Doch es gibt auch Positives zu vermelden: Nach einem Sturm der Entrüstung gab die „Gesellschaft für Wissenstechnologie und Kommunikation“ (BTK) im August den Versuch auf, Zwangsfilter für türkische Internetuser einzuführen. Dafür sollen bald zwei Filter mit den Titeln „Kind“ und „Familie“ angeboten werden, die bestimmte Themen blocken, etwa Kinderpornos. Ihre Benutzung soll aber freiwillig sein.

„Girl“ geht gar nicht. Doch die dem Verkehrsministerium zugeordnete BTK greift auch auf andere Art in die Netfreiheit ein: Im Februar publizierte sie eine Liste von 138 Wörtern, die nicht in Internetadressen vorkommen dürfen. Dazu gehören solche, die Prostitution andeuten, etwa „Girl“, oder solche mit Konnex zu Homosexualität. Später verlangte BTK die Sperre mehrerer wichtiger Webseiten, darunter „Eksi Sözlük“ („Scharfes Wörterbuch“), eine Art alternatives Wikipedia mit häufig regierungskritischen Inhalten. Auch dieses Vorhaben musste die BTK aufgeben.
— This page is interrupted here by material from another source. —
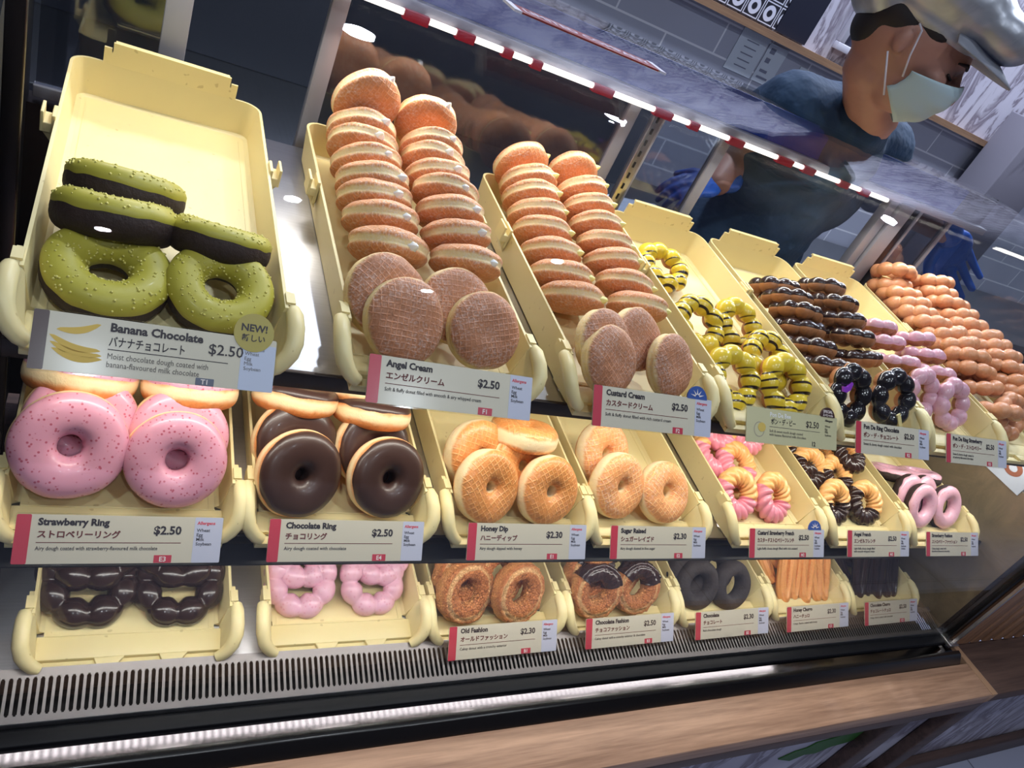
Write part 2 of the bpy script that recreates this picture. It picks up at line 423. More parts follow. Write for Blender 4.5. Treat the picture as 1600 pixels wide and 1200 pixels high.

Zudem gibt es spezielle Filter für türkische Internetcafés, selbst das Parlament in Ankara hat einen: Gibt man dort die Adresse des schwul-lesbischen Vereins „Lambda Istanbul“ ein, erscheint nur ein Warnhinweis und die Belehrung, dass, falls das Erreichen der Webseite für die Arbeit nötig sei, man ein Antragsformular ausfüllen müsse.